Menu
News
EkBis
New Economy
Kabar Finansial
Sport & Lifestyle
Kabar Sawit
Video
    Indeks
      About Us
        Social Media

        Bahaya Deforestasi Bisa Bikin Perusahaan Rugi hingga 26 Persen di 2030

        Bahaya Deforestasi Bisa Bikin Perusahaan Rugi hingga 26 Persen di 2030 Kredit Foto: Djati Waluyo
        Warta Ekonomi, Jakarta -

        Global Director Forest CDP Thomas Maddox menyebut, kinerja perusahaan dalam menghentikan deforestasi makin terlihat jelas dengan meningkatnya jumlah perusahaan yang saat ini mengungkapkan kemajuannya.

        "Sebanyak 1.043. Jumlah ini memecahkan rekor dengan kenaikan hampir 300 persen perusahaan melakukan pelaporan melalui CDP mengenai pengelolaan risiko deforestasinya pada tahun 2022 dibanding tahun 2017," ujar Thomas dalam paparan laporan CDP 2022, Rabu (2/8/2023). 

        Thomas mengatakan, kondisi tersebut menggambarkan dampak yang besar bagi perusahaan atas risiko deforestasi, tapi mitigasi risiko dianggap relatif terjangkau.

        Baca Juga: Terpantau Turun! Segini Catatan Deforestasi di Indonesia dalam 2 Tahun Terakhir

        CDP mengungkapkan analisis terbarunya menunjukkan bahwa deforestasi berisiko menjadi seperti batu bara baru.

        "Dalam portofolio lembaga keuangan karena paparannya terhadap perusahaan yang memicu deforestasi, menimbulkan risiko keuangan, regulasi, dan reputasi yang cukup besar," ucapnya. 

        Lanjutnya, transisi iklim dan alam yang semakin cepat serta pergeseran kebijakan dan permintaan yang ada dapat membuat 40 perusahaan pangan dan pertanian terbesar di dunia mengalami kerugian.

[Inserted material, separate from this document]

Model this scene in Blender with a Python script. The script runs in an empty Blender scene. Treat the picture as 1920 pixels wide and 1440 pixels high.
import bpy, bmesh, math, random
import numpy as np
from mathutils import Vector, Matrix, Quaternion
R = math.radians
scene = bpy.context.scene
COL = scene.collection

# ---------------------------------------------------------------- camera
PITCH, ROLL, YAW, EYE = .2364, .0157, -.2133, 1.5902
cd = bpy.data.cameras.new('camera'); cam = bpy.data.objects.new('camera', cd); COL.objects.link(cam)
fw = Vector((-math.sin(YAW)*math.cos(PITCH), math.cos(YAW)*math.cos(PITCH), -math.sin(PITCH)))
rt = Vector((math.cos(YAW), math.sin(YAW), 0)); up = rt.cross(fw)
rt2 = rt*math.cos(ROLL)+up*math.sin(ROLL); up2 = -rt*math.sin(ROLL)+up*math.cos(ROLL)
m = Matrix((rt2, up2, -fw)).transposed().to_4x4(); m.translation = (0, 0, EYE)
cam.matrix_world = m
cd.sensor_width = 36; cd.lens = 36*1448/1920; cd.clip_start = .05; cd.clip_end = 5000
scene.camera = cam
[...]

        "(40 Perusahaan) yang bernilai lebih dari US$2 triliun berpotensi mengalami kerugian hingga 26% pada tahun 2030, dengan rata-rata sektor yang terdampak mencapai lebih dari 7%," ujarnya. 

        Nilai ini setara dengan kerugian lembaga keuangan sebesar US$150 miliar yang kemudian menjadi kerugian permanen dan tidak bersiklus, yang juga sebanding dengan kerugian nilai setelah krisis keuangan pada tahun 2008.

        Thomas menyebutkan kerusakan ekosistem alam seperti hutan menciptakan risiko bagi perusahaan sekaligus lembaga keuangan karena ketergantungan perusahaan terhadap alam. Efek buruk yang muncul dari dampak perusahaan terhadap alam, di antaranya membuat perusahaan kehilangan pelanggan atau seluruh pasar, tindakan hukum berbiaya tinggi, dan perubahan peraturan yang merugikan akibat dampak langsung dan tidak langsung dari kegiatan perusahaan terhadap alam, dan dampak yang lebih luas dari kerusakan alam terhadap masyarakat.

        Risiko akibat deforestasi dapat bersifat tidak linear dan sistemis karena risiko tersebut dapat menyebabkan kerusakan pada seluruh sistem, dan bukan kerusakan pada bagian-bagian tertentu yang dapat ditangani secara individual.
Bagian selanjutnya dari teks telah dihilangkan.